EXTRACTED MATERIAL ->
==========
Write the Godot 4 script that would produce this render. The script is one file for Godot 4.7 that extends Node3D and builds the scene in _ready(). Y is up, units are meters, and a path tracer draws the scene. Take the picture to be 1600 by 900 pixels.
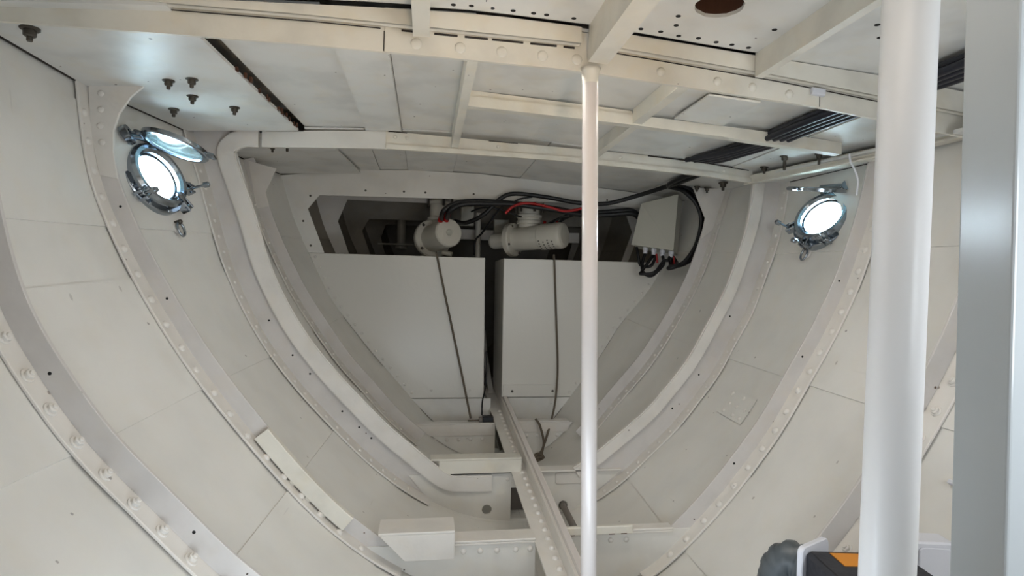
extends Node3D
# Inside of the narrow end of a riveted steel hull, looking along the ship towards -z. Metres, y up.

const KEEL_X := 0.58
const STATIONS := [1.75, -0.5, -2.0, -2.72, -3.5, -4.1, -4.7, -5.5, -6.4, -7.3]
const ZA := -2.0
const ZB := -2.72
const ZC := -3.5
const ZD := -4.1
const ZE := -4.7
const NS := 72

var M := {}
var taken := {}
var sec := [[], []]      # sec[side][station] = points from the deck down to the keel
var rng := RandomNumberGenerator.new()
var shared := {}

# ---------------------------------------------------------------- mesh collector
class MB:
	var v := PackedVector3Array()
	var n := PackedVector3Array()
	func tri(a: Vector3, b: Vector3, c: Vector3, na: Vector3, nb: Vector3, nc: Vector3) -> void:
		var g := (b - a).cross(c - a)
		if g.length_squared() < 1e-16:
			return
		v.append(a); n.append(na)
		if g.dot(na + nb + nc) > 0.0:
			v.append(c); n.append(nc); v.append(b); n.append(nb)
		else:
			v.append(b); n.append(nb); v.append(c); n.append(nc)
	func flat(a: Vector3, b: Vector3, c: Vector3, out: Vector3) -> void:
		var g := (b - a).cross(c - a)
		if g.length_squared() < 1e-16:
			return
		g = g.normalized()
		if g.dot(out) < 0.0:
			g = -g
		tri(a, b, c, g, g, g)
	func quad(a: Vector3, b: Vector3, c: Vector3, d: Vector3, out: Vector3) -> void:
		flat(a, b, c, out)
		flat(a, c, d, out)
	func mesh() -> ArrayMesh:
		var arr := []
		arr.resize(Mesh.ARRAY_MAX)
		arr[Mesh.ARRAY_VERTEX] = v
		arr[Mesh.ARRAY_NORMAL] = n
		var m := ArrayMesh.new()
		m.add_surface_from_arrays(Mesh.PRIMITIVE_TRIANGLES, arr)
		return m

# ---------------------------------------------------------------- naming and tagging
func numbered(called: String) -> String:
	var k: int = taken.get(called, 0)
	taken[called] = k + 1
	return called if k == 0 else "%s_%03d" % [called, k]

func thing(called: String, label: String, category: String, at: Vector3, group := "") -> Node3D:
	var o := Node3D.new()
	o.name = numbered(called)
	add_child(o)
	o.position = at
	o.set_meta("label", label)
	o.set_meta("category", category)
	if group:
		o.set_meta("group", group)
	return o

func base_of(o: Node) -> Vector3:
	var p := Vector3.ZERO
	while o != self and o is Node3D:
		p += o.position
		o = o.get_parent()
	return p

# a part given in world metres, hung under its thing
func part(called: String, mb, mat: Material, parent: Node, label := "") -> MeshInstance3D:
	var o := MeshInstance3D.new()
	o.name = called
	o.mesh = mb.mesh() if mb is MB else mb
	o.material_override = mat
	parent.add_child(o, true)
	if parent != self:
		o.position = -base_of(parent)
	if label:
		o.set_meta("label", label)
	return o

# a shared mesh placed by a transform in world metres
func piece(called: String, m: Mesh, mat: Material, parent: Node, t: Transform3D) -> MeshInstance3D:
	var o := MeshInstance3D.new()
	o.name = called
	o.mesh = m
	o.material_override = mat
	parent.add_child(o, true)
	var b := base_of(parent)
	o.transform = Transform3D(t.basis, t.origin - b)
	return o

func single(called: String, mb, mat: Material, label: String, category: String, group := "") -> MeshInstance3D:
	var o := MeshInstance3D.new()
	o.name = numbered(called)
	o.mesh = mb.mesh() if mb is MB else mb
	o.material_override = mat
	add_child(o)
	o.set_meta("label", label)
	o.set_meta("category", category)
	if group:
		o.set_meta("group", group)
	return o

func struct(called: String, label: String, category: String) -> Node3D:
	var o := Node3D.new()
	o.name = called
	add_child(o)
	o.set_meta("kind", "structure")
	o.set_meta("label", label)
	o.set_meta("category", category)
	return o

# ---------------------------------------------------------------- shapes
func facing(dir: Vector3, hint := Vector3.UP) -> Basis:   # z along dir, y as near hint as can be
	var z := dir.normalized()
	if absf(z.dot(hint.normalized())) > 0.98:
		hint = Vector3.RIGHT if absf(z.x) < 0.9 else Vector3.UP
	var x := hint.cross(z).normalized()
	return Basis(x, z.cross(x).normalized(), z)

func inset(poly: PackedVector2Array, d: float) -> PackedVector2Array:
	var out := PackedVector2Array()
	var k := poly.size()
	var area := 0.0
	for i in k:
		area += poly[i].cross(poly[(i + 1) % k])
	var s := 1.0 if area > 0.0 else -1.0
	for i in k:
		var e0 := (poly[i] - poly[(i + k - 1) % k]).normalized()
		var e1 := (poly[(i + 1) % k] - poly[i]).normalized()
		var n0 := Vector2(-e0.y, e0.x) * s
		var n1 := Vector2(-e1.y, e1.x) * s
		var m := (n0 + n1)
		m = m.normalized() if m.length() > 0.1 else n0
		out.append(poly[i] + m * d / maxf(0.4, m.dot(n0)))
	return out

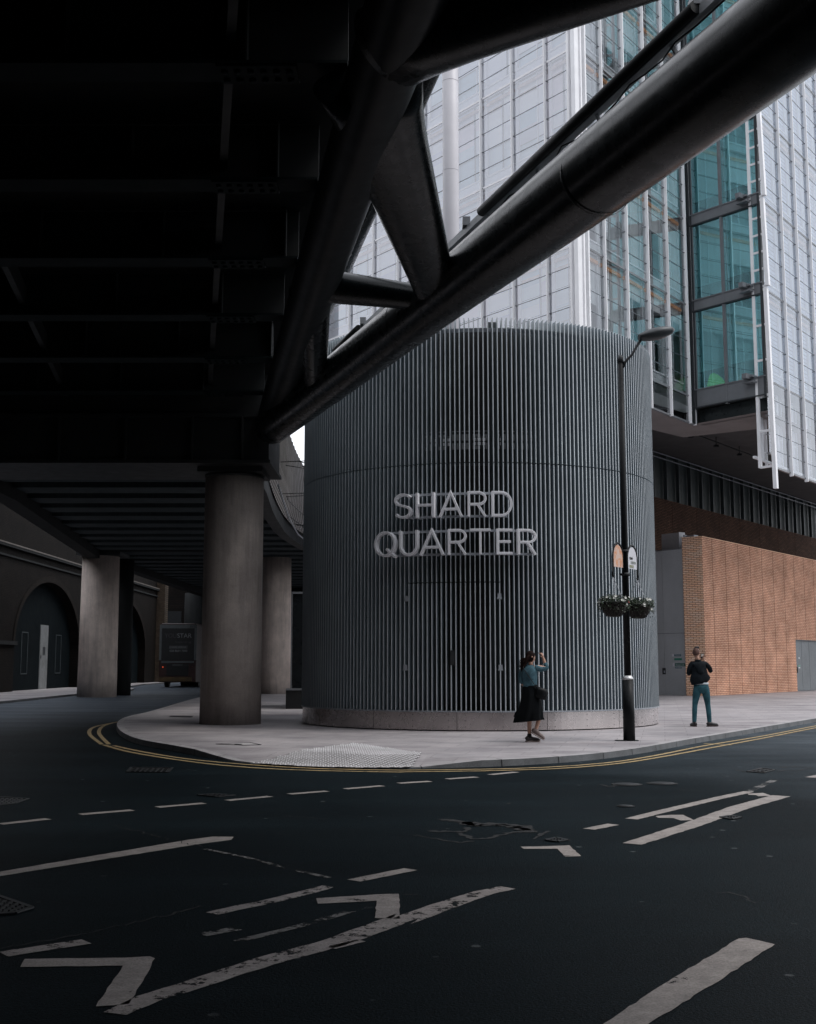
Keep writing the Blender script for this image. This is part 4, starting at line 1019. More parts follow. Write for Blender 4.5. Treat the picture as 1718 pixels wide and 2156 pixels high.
==========
Pictures excluded, repeat the records exactly from their opening line through the line containing "const NS := 72".

RESULT OF THE TASK ->
Write the Godot 4 script that would produce this render. The script is one file for Godot 4.7 that extends Node3D and builds the scene in _ready(). Y is up, units are meters, and a path tracer draws the scene. Take the picture to be 1600 by 900 pixels.
extends Node3D
# Inside of the narrow end of a riveted steel hull, looking along the ship towards -z. Metres, y up.

const KEEL_X := 0.58
const STATIONS := [1.75, -0.5, -2.0, -2.72, -3.5, -4.1, -4.7, -5.5, -6.4, -7.3]
const ZA := -2.0
const ZB := -2.72
const ZC := -3.5
const ZD := -4.1
const ZE := -4.7
const NS := 72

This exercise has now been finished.